The top lamb went for $28,000 – evidence of the high value at auction of prize-winning livestock.

Pat Grant, president and chief executive of the stock show, acknowledged the high prices but doesn’t necessarily think that leads to cheating.

“We don’t believe those values at this time provide that kind of incentive to cheat,” Grant said. “But that’s a matter under continuing review.”

On Wednesday, Grant announced that 17 exhibitors, ranging in age from 9 to 19, had been disqualified from the 2006 Junior Market Lamb show, held in January, because their lambs are suspected of having been injected with an unknown substance.

The Denver district attorney’s office has opened an investigation to see if the injections involved criminal wrongdoing, such as animal cruelty or tampering with livestock. DA spokeswoman Lynn Kimbrough said an investigator is trying to track down people across the country to talk about the alleged tampering.

Among the disqualified exhibitors are grand-champion winner Kashen Urban of Roosevelt, Okla., and reserve champion winner Kaylee Turner of Elgin, Okla. The other winners are from Oklahoma, Nebraska, Kansas and Iowa.

Officials haven’t determined whether the exhibitors are to blame for the alleged tampering or whether somebody else is at fault. Grant said two meetings of National Western committees in the next month will review the cheating allegations.

A phone call to Urban’s home in Roosevelt, Okla., was not returned Thursday. Turner could not be reached for comment.

While officials don’t know what substance was injected into the lambs, it had the effect of inflaming the lambs’ muscles, making it appear that the lambs were more muscled than they were.

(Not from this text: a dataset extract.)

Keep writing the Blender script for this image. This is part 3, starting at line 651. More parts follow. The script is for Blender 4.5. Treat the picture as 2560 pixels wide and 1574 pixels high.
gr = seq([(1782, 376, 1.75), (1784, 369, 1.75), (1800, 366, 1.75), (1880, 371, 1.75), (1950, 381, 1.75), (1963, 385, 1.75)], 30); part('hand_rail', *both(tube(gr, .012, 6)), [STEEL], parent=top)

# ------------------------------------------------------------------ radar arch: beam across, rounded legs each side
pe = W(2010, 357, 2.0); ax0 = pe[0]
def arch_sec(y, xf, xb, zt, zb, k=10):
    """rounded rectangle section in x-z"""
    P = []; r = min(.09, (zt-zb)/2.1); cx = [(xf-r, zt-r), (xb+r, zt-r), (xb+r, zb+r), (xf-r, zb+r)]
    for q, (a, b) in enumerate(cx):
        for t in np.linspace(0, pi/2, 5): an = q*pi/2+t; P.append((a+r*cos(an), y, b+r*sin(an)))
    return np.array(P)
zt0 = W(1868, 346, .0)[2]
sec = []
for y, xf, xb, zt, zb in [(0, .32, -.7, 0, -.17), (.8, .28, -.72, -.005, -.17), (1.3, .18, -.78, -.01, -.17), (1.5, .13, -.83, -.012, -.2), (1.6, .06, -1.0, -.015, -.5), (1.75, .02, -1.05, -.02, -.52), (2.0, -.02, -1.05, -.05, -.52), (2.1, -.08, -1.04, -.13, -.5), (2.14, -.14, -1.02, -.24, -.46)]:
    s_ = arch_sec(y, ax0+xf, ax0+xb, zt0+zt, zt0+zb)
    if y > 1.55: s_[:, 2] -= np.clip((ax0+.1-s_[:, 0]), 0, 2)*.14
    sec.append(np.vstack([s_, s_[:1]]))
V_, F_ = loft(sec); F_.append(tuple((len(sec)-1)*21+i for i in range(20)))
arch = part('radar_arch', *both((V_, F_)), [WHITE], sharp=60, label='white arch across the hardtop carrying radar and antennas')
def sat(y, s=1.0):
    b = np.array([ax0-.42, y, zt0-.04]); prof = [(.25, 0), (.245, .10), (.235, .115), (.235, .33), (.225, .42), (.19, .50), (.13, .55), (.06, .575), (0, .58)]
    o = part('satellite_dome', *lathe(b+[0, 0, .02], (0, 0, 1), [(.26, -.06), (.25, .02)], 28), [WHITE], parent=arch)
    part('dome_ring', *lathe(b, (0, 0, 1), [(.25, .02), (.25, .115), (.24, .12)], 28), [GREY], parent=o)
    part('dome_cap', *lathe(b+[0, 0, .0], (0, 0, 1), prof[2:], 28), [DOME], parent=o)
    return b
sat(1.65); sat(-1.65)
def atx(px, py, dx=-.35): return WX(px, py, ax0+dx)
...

“Market lambs are judged on the ratio of lean muscle to fat, so you want less fat and more muscle,” said National Western spokeswoman Kati Anderson.

National Western officials checked out the lambs’ carcasses at the slaughterhouse after receiving a tip from a person in Texas about the alleged tampering.

Grant said it was apparent something was wrong with them.

“Many of these carcasses had bruises and lesions and appeared to have some pockets of blood in the carcass,” Grant said. “That gave rise to real concern and suspicion.”

Eighteen lambs in all – 17 in the top 34, including the top five at auction – are suspected of having been injected. One competitor had two lambs show signs of tampering, Anderson said.

Grant said one reason auction prices are so high at the National Western is that the buyers see their purchases as philanthropic endeavors.

“They want to help these young people go to school and continue their education,” Grant said.

But there are others who have an interest in the shows.

The exhibitors most often buy their lambs from breeders, for whom a lamb’s success at a major show is good publicity. Breeders may display a young exhibitor’s photo on their website to tout their lambs’ success.

Cody Burson, a Roswell, N.M., breeder who sold Urban the lamb that won grand champion this year, acknowledged he gets a sales boost when lambs he bred do well.

But he said he didn’t tamper with the lamb and doesn’t condone the practice. Burson, whose children also show lambs, said he didn’t have much contact with Urban after the sale.

“We show for the love of the competition and the friendships that we make and the relationships with the people that are our competitors,” Burson said. “We would show sheep if they gave nothing but a rock away because it is a good environment to spend time with my children.”